For Jimmy, making a painting of a landscape had nothing to do with the photographic or the illustrational. It had everything to do with his personal vision. Stan Bell, in a poem about Jimmy’s paintings called this “landscape in form, in content, painted meditation”.
He was born in Cowdenbeath, Fife. The family moved to Glasgow at the beginning of the Second World War and, after showing a talent for art from childhood, Jimmy enrolled at Glasgow School of Art in 1950. There he found himself in the company of several extraordinary fellow students – Alexander Goudie, Duncan Shanks and Alasdair Gray, to name but a few, and was introduced to the work of his teacher, David Donaldson, as well as Joan Eardley.
After graduating, Jimmy travelled in Spain with his friend Dr George Fraser and, on his return to Scotland, took up a teaching position at Keith Grammar School. A year later, in 1959, he returned to the art school as a part-time lecturer in the Drawing and Painting Department.
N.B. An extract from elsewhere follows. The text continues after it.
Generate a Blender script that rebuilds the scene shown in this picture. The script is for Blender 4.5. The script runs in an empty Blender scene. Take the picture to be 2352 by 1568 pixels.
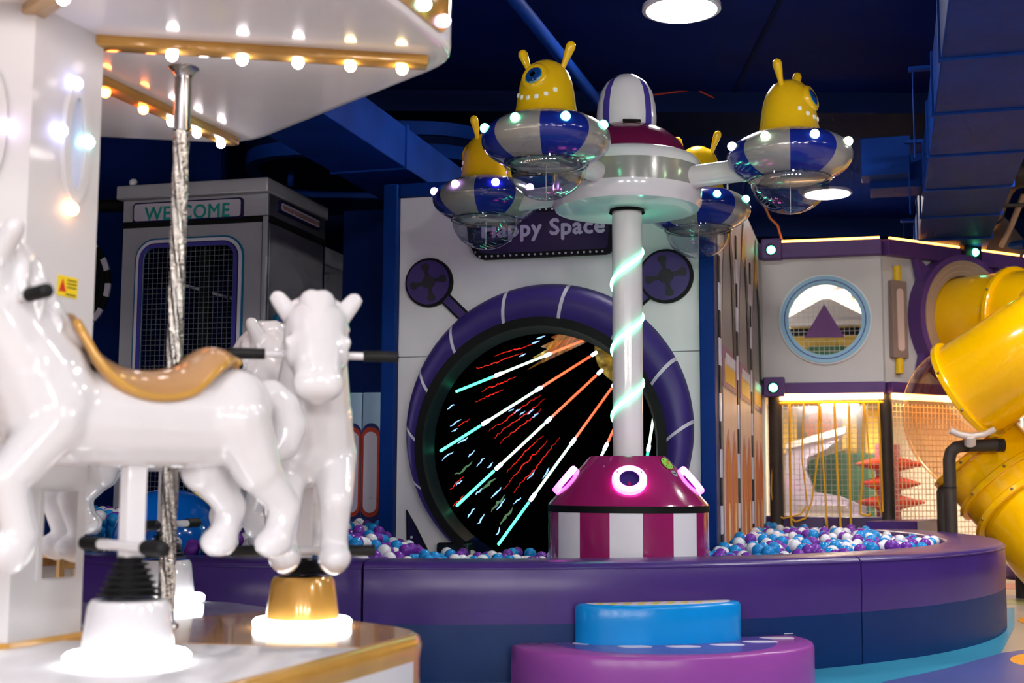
import bpy, bmesh, math, random
from mathutils import Vector, Matrix
random.seed(7)
PI = math.pi
R = math.radians
V = Vector
sc = bpy.context.scene
col = sc.collection

# ---------------------------------------------------------------- camera, world, exposure
FPX = 3000.0
CAM = V((0, 0, 1.0))
PITCH = math.atan(326 / 3000.0)
cam_d = bpy.data.cameras.new('camera')
cam_d.sensor_width = 36
cam_d.lens = FPX / 2352 * 36
cam_d.clip_end = 200
cam_d.dof.use_dof = True
cam_d.dof.focus_distance = 8.3
cam_d.dof.aperture_fstop = 1.9
cam = bpy.data.objects.new('camera', cam_d)
col.objects.link(cam)
CM = Matrix.Rotation(PI / 2 + PITCH, 3, 'X') @ Matrix.Rotation(0.005, 3, 'Z')
cam.matrix_world = Matrix.Translation(CAM) @ CM.to_4x4()
sc.camera = cam
sc.view_settings.view_transform = 'Standard'
sc.view_settings.look = 'None'
sc.view_settings.gamma = 1
sc.view_settings.use_curve_mapping = False
sc.view_settings.exposure = 0.25
w = bpy.data.worlds.new('world')
sc.world = w
w.use_nodes = True
w.node_tree.nodes['Background'].inputs[0].default_value = (0.10, 0.16, 0.40, 1)
w.node_tree.nodes['Background'].inputs[1].default_value = 0.02
CEIL_LAMP = 120.0     # emission of the round ceiling lamps
FILL_GLOBE = 100.0          # unseen fill globes added behind the camera
LED_BASE = 6.0       # glowing rings under the carousel horses
BULB = 32.0           # carousel bulbs
WARM_LED = 14.0       # warm strips of the play structure


sc.cycles.max_bounces = 5
sc.cycles.diffuse_bounces = 3
sc.cycles.glossy_bounces = 2
sc.cycles.transmission_bounces = 3
sc.cycles.transparent_max_bounces = 10
sc.cycles.use_adaptive_sampling = True
sc.cycles.adaptive_threshold = .08
sc.cycles.adaptive_min_samples = 12
sc.cycles.sample_clamp_indirect = 6


def ray(px, py):
    return CM @ V(((px - 1176) / FPX, (784 - py) / FPX, -1))


def at(px, py, Y):
    d = ray(px, py)
    return CAM + d * (Y / d.y)


def atz(px, py, z):
    d = ray(px, py)
    return CAM + d * ((z - CAM.z) / d.z)


# ---------------------------------------------------------------- materials
def srgb(h):
    h = h.lstrip('#')
    c = [int(h[i:i + 2], 16) / 255 for i in (0, 2, 4)]
    return tuple((x / 12.92 if x <= .04045 else ((x + .055) / 1.055) ** 2.4) for x in c)


MATS = {}


def mat(name, c='#808080', rough=.5, metal=0., coat=0., noise=0., ns=3., bump=0., bs=30., emit=None, es=0., spec=.28, c2=None, wave=None):
    m = bpy.data.materials.new(name)
    MATS[name] = m
    m.use_nodes = True
    nt = m.node_tree
    b = nt.nodes['Principled BSDF']
    rgb = srgb(c)
    b.inputs['Base Color'].default_value = rgb + (1,)
    b.inputs['Roughness'].default_value = rough
    b.inputs['Metallic'].default_value = metal
    b.inputs['Coat Weight'].default_value = coat
    b.inputs['Coat Roughness'].default_value = .06
    b.inputs['Specular IOR Level'].default_value = spec
    if emit:
        b.inputs['Emission Color'].default_value = srgb(emit) + (1,)
        b.inputs['Emission Strength'].default_value = es
    if noise or bump:
        tc = nt.nodes.new('ShaderNodeTexCoord')
    if noise:
        n = nt.nodes.new('ShaderNodeTexNoise')
        n.inputs['Scale'].default_value = ns
        n.inputs['Detail'].default_value = 5
        nt.links.new(tc.outputs['Object'], n.inputs['Vector'])
        r = nt.nodes.new('ShaderNodeValToRGB')
        r.color_ramp.elements[0].position = .3
        r.color_ramp.elements[1].position = .7
        lo = srgb(c2) if c2 else tuple(max(0, x * (1 - noise)) for x in rgb)
        hi = rgb if c2 else tuple(min(1, x * (1 + noise * .6)) for x in rgb)
        r.color_ramp.elements[0].color = lo + (1,)
        r.color_ramp.elements[1].color = hi + (1,)
        nt.links.new(n.outputs['Fac'], r.inputs['Fac'])
        nt.links.new(r.outputs['Color'], b.inputs['Base Color'])
    if bump:
        n = nt.nodes.new('ShaderNodeTexNoise')
        n.inputs['Scale'].default_value = bs
        n.inputs['Detail'].default_value = 3
        nt.links.new(tc.outputs['Object'], n.inputs['Vector'])
        bp = nt.nodes.new('ShaderNodeBump')
        bp.inputs['Strength'].default_value = bump
        bp.inputs['Distance'].default_value = .02
        nt.links.new(n.outputs['Fac'], bp.inputs['Height'])
        nt.links.new(bp.outputs['Normal'], b.inputs['Normal'])
    return m


def emat(name, c, es, base='#ffffff'):
    return mat(name, base, .4, emit=c, es=es)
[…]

Jimmy began to make a name for himself and, after his first solo exhibition at the Douglas and Foulis Gallery in Edinburgh in 1961, recognition followed with his election to the Royal Society of Painters in Watercolours in 1962 and his appointment as a full-time lecturer in Drawing and Painting in 1967 at Glasgow School of Art.
He was elected an associate of the Royal Scottish Academy in in 1974, becoming a full member in 1989. The Royal Glasgow Institute elected him as a member in 1980. At the same time, he staged numerous exhibitions, and his paintings were eagerly sought-after.
He favoured a directness of expression, and never used preparatory drawings or kept sketch books, seeking instead a spontaneous reaction. “Every painting is a struggle. I persevere until I think I have won.”
Jimmy was an influential teacher, being a member of staff for 40 years. With his passionate belief in painting and through the example of his own work, he set exemplary standards. Once the director reported a student complaint that he had spent too much time working in his studio. “That’s the best compliment I’ve ever had,” said Jimmy.
He was outspoken, irreverent and politically incorrect, but when it came to analysing what had gone wrong in a painting and suggesting the best means of addressing the problem, he was without peer.